Hoy vuelvo a escribir sobre la misma mesa que más horas me ha visto escribir. También sobre el mismo teclado del mismo ordenador. Y me da miedo dar tanto poder a las cosas, creer que influyen sobre mi estado de ánimo, sobre mi creatividad –sea eso lo que sea-, o sobre mi agilidad de juntaletras. Aquí encima, en esta misma posición, rodeado de cientos de trastos acumulados durante la infancia y la adolescencia, escribí esa novela que no me atrevo a revisar. Pero también estudié, garabateé mis primeros poemas y dibujé con plastidecor casas en las que quería vivir de mayor. Ahora lo veo bien; esto es un santuario. Y perdonen si me pongo místico, pero los lugares son lo que en ellos se ha vivido. No digo que se impregnen de ningún tipo de energía psíquica, sino que las personas están inseparablemente unidas a sus entornos, y cuanto más íntimos, más profunda es la unión. Prestamos alma a lo inerte.
Por eso aquí se me viene la vida encima. No la vida que me queda, sino la que fue, que es la que importa, la que me hace ser quien soy, la que me ha traído hasta aquí de nuevo. Y vengo reconciliándome con todo como si lo palpase con los ojos, como si lo viese con la piel, o lo escuchase con la boca y saborease sus sonidos –el eco de las teclas sabe a café-. Nada ha cambiado prácticamente, y sin embargo yo soy distinto. Serán esos brotes de filósofo presocrático que de vez en cuando asaltan mi tranquila indiferencia, pues me vuelvo intenso, me pongo estupendo y escupo trascendencias, inmanencias y mudanzas. Se me atraganta el alma en la garganta para escapar de mi cuerpo cambiante y empadronarse en el mundo de las ideas. Allí Platón sortea pisos de protección oficial.
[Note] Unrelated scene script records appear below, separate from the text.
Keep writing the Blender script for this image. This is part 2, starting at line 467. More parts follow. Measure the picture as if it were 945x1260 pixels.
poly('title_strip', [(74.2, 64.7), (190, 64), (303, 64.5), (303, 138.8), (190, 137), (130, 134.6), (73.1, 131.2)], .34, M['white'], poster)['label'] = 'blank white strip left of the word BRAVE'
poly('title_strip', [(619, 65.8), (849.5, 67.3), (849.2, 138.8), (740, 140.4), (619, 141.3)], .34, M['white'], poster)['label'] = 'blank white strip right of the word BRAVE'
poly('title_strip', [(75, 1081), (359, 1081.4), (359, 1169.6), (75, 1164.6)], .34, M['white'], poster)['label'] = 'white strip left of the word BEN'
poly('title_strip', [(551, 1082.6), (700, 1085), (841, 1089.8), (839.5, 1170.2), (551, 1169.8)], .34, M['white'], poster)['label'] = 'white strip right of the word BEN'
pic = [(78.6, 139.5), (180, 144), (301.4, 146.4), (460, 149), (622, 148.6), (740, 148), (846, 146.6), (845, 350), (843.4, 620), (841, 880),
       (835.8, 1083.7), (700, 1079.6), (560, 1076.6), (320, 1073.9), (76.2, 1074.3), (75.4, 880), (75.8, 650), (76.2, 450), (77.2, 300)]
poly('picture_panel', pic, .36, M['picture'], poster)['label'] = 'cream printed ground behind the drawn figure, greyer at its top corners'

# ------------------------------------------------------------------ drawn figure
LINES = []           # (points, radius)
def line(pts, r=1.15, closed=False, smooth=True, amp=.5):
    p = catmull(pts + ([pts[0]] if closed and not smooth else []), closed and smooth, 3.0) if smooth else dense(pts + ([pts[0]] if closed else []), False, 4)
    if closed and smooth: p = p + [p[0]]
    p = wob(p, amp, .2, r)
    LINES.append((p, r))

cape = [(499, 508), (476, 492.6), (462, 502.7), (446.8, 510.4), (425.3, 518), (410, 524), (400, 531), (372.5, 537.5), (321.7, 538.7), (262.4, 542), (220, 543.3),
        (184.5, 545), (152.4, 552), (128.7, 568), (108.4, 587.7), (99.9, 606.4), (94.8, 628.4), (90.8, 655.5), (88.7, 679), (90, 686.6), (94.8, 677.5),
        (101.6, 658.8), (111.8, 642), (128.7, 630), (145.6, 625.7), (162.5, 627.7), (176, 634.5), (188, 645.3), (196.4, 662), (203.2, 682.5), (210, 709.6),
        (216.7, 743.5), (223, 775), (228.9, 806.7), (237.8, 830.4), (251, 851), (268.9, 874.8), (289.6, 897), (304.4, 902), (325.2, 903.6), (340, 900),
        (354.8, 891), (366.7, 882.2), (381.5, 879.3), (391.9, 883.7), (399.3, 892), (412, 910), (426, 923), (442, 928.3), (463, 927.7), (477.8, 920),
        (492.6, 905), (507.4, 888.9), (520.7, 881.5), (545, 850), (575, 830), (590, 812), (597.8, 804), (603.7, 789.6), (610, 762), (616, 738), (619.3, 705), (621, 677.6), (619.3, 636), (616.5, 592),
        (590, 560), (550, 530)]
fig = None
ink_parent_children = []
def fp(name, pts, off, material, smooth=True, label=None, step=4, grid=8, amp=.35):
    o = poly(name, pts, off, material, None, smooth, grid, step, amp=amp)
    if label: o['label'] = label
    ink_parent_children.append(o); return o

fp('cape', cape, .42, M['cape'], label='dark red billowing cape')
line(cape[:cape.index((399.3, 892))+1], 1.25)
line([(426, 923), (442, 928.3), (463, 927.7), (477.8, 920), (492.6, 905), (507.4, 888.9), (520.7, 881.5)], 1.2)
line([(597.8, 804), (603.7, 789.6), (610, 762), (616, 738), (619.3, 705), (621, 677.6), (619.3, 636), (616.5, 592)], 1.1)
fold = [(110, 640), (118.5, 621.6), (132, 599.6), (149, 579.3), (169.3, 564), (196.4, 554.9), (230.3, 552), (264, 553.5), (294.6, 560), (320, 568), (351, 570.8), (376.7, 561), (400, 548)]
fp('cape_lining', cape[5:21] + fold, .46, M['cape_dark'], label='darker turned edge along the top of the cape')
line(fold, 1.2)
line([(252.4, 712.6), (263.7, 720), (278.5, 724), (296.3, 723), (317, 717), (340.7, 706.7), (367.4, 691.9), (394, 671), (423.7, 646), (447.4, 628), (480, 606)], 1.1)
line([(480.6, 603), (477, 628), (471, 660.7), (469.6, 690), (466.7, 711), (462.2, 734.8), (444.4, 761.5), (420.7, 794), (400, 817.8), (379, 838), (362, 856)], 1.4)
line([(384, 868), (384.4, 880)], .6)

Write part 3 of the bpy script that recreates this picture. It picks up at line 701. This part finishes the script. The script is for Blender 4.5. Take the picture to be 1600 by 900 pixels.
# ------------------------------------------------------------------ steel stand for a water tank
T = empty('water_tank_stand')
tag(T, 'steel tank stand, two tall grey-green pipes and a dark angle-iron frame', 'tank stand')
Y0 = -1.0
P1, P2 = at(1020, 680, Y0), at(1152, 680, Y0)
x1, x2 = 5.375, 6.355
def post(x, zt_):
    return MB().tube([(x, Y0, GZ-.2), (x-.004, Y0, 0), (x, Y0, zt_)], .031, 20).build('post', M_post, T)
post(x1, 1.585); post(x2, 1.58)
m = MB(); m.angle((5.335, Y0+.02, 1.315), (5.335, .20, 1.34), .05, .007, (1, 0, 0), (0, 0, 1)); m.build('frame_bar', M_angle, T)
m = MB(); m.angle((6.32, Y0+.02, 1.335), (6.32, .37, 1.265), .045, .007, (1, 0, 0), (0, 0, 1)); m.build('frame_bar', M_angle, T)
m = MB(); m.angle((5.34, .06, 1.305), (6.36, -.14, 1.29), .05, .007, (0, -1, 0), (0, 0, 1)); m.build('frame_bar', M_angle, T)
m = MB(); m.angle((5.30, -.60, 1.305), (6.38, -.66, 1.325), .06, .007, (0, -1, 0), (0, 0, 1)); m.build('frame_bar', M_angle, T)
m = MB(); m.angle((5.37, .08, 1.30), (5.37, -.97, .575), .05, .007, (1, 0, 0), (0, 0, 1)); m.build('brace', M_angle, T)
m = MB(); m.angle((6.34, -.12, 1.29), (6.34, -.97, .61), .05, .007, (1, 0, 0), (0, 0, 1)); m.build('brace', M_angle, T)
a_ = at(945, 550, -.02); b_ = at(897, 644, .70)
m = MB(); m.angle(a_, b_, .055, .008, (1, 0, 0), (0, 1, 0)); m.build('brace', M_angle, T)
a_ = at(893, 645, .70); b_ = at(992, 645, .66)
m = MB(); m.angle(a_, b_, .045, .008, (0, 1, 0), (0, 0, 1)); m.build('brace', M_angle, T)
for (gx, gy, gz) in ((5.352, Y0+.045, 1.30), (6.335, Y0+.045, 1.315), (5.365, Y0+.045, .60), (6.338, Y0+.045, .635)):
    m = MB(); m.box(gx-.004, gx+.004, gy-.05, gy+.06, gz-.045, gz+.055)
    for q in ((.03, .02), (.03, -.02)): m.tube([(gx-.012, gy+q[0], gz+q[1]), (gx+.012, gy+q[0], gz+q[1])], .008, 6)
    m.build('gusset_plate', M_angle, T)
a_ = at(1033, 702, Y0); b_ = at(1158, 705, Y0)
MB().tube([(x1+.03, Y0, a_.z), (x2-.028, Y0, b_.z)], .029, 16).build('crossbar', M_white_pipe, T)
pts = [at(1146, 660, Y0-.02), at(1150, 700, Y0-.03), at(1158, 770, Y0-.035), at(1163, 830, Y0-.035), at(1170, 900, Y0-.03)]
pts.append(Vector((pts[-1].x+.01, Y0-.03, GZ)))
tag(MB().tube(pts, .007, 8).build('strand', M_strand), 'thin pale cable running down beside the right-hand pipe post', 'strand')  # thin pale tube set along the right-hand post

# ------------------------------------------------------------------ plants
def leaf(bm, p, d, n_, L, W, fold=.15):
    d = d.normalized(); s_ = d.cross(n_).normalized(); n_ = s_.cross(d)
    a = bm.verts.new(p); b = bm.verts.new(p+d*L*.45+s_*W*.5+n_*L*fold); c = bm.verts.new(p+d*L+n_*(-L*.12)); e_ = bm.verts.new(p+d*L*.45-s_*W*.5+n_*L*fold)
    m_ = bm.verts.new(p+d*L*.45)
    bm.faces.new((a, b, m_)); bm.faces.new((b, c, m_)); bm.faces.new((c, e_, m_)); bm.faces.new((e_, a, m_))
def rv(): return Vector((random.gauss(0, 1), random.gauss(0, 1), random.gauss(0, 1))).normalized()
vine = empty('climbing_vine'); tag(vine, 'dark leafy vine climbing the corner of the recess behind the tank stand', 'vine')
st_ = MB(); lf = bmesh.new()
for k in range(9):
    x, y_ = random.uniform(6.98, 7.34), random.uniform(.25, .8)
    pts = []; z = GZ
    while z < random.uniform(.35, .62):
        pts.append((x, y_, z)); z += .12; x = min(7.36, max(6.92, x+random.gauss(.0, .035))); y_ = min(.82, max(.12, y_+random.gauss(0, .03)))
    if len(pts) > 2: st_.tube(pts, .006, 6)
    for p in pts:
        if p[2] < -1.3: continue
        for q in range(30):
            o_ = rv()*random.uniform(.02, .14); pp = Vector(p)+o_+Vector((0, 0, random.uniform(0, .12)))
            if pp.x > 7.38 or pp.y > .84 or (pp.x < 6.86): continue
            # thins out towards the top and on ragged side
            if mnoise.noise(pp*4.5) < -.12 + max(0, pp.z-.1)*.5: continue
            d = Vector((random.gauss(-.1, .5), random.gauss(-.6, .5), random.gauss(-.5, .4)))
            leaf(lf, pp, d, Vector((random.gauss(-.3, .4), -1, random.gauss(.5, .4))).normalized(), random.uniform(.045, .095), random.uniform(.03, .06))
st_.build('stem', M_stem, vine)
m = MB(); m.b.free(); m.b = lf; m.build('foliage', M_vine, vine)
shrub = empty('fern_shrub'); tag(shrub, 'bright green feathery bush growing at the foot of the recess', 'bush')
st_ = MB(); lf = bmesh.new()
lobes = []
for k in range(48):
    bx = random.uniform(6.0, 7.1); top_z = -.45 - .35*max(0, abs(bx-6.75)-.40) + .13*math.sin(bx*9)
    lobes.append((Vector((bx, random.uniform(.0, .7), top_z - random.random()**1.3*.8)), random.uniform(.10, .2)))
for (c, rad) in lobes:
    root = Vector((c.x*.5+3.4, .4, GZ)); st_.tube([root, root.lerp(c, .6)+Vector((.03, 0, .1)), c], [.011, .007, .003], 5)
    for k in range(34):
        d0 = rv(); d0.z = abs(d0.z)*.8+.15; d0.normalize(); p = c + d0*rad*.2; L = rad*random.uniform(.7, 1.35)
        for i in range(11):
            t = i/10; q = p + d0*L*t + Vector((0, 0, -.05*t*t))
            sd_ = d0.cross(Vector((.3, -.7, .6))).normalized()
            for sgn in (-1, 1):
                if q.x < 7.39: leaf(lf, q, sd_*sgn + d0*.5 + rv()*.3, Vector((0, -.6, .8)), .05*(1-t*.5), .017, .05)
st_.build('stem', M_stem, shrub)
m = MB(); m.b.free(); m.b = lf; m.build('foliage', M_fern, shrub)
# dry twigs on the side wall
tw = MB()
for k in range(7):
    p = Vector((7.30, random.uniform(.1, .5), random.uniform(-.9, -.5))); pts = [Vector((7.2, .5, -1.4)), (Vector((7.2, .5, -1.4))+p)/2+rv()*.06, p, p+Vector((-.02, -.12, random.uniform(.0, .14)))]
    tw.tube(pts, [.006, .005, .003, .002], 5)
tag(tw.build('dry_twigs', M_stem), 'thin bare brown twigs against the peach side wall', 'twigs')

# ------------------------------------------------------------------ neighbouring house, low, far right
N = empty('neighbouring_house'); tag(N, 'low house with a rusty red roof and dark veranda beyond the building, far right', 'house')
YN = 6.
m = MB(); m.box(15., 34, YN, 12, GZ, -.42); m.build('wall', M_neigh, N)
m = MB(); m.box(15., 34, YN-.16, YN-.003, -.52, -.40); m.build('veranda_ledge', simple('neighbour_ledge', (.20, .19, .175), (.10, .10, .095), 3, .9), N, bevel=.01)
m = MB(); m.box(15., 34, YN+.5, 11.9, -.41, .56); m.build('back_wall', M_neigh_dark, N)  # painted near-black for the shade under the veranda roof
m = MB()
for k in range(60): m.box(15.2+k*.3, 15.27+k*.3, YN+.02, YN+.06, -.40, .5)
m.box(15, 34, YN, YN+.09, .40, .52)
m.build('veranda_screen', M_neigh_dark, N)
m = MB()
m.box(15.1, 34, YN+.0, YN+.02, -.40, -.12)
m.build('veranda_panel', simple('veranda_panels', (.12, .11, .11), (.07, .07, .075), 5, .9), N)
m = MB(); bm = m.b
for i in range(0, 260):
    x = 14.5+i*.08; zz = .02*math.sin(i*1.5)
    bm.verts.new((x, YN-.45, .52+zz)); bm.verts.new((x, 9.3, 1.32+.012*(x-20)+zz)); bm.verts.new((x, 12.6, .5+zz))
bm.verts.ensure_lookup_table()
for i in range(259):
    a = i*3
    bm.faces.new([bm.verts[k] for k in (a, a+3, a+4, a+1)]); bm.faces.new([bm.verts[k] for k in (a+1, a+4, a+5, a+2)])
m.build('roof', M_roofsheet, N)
Da igual la hipoteca, ¿qué son unos euros a cambio de ser la esencia de las demás cosas?
Pero yo trago saliva, cuando no café o whisky, y bajo el alma hasta su sitio-el alma vive en el estómago-. Se me rebela y carraspeo para amonestarla, o para hacerle cosquillas y que me sonría y se desarme ante mis zalamerías. Intento ligármela, me pongo seductor y platónico. Le explico que no tiene por qué aspirar a ser una idea de mí mismo, porque todavía está inconclusa. Se lo toma mal, me dice que ella me hace ser quien soy y que pasa de la experiencia. Yo la invito a una copa y le digo es inmanente y que puede aprovecharse de mí. Eso le gusta, me sigue el juego. Y yo lanzo los dados en forma de órdago. Le susurro al oído que el mundo de las ideas es nuestro, porque tenemos las palabras, que yo la necesito para que sean más que objetos y que ella me quiere para enseñarle lo material, para hacerla vibrar con los sentidos, para colmar de placer cada párrafo de mi vida. Para escribirla y hacerla eterna.
Mi alma no es la mía, pero se deja querer y yo la quiero. No la vendería; ya regalé la mía a quien me dio la suya.